_GIVEN DATA:_

* * * * * * * * *

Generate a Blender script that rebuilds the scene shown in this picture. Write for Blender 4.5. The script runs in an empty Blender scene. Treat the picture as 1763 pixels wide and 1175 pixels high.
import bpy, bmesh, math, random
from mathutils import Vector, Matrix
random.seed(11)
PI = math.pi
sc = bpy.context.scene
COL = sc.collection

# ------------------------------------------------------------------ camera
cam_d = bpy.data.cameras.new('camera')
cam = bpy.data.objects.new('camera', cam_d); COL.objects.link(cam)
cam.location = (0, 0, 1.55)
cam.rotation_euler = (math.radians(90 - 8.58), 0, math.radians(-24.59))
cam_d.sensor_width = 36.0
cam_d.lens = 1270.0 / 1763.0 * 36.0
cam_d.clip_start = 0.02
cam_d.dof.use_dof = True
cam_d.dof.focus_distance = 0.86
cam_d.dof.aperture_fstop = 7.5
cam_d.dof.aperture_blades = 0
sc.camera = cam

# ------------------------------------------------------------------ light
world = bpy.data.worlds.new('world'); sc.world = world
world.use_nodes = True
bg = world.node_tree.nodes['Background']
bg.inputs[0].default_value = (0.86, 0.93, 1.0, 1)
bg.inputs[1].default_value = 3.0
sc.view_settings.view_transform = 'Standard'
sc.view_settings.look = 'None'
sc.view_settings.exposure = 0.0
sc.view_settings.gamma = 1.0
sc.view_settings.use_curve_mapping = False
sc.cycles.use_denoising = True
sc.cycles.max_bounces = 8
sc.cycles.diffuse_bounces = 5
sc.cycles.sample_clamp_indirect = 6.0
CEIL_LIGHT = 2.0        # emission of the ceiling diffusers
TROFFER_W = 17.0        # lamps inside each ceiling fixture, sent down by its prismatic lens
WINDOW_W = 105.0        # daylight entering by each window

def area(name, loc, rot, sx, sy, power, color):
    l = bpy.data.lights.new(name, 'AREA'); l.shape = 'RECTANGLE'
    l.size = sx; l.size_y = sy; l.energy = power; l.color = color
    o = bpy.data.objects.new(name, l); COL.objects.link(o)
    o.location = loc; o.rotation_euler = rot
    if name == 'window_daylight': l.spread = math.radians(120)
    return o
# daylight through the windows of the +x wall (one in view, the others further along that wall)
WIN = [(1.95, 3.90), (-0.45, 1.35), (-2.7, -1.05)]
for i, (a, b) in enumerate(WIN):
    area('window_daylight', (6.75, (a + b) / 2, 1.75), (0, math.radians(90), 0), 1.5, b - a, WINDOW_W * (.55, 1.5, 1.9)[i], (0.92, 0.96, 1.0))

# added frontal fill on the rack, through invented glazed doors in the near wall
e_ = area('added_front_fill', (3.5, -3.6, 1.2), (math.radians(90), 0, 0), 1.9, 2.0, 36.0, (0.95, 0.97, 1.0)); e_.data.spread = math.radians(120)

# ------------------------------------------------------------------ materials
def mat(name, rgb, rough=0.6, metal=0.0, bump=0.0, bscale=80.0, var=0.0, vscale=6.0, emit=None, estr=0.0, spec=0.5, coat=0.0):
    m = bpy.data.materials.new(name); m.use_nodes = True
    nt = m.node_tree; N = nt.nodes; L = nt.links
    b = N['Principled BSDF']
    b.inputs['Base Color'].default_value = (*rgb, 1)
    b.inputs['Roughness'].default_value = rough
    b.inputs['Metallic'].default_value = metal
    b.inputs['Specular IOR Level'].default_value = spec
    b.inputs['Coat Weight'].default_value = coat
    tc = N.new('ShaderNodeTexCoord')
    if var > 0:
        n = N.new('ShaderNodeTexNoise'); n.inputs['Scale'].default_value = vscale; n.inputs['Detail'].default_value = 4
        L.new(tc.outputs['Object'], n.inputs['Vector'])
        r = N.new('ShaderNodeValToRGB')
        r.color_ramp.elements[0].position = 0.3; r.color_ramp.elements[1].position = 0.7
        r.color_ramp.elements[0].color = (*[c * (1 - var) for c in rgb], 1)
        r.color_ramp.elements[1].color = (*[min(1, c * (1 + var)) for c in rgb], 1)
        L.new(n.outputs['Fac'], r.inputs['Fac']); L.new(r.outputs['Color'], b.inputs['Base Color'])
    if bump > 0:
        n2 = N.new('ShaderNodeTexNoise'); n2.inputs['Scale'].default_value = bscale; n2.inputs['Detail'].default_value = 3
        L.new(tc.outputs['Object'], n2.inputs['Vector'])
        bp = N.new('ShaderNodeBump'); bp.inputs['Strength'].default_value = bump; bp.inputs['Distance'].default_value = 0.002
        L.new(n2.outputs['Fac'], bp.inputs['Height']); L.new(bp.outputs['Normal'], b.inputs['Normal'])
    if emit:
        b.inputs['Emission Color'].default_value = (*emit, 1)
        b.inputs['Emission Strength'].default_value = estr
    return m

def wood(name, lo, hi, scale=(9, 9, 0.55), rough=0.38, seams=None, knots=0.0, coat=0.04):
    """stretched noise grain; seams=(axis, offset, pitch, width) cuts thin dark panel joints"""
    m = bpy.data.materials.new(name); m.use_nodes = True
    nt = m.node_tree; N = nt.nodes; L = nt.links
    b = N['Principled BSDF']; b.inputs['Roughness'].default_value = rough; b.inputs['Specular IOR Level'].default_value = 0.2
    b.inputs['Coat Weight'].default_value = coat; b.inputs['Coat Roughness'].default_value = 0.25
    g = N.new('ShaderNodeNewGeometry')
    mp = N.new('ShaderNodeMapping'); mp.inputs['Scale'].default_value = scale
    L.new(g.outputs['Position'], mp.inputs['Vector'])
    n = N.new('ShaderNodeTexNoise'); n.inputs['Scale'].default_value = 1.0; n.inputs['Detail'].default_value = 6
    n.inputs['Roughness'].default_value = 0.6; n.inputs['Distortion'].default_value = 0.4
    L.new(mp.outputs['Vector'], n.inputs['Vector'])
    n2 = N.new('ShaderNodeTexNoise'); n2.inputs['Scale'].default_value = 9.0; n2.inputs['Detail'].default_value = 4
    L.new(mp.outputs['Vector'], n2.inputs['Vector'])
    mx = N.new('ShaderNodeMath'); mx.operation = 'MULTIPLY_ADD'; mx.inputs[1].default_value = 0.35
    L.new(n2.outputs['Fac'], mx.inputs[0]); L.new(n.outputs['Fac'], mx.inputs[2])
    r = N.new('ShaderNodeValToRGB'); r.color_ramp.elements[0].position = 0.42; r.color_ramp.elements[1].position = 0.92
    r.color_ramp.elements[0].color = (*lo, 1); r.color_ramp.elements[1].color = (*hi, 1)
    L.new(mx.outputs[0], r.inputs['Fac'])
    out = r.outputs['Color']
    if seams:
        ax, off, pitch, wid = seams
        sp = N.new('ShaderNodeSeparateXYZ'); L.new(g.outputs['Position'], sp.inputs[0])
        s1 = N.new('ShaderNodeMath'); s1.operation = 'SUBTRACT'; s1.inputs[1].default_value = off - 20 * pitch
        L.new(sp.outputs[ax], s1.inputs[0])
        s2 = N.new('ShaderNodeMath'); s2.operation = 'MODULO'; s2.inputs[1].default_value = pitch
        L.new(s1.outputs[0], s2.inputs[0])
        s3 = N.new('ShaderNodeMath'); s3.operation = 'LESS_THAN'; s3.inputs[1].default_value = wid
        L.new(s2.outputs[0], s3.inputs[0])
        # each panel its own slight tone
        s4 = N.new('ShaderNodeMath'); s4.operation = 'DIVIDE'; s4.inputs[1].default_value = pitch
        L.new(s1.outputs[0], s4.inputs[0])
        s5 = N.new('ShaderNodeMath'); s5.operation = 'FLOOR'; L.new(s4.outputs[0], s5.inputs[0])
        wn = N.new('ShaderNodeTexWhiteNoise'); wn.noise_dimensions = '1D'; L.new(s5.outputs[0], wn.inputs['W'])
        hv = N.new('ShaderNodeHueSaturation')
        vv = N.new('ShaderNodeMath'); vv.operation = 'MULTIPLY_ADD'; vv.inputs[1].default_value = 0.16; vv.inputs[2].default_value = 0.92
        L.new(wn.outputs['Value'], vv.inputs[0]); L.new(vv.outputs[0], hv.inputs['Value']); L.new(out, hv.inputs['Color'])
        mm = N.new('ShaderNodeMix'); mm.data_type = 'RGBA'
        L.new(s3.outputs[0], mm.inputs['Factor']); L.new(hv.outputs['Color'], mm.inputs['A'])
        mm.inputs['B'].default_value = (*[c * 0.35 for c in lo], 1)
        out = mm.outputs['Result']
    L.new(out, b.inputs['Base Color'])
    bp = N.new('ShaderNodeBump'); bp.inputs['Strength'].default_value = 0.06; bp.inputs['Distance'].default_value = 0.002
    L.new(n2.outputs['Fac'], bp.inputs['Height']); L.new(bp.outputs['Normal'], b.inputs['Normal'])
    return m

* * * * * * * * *

_TASK TO COMPLETE:_
Beginning at the first line above, repeat exactly until the line containing "COL = sc.collection", which is included.

_TASK RESPONSE:_
Generate a Blender script that rebuilds the scene shown in this picture. Write for Blender 4.5. The script runs in an empty Blender scene. Treat the picture as 1763 pixels wide and 1175 pixels high.
import bpy, bmesh, math, random
from mathutils import Vector, Matrix
random.seed(11)
PI = math.pi
sc = bpy.context.scene
COL = sc.collection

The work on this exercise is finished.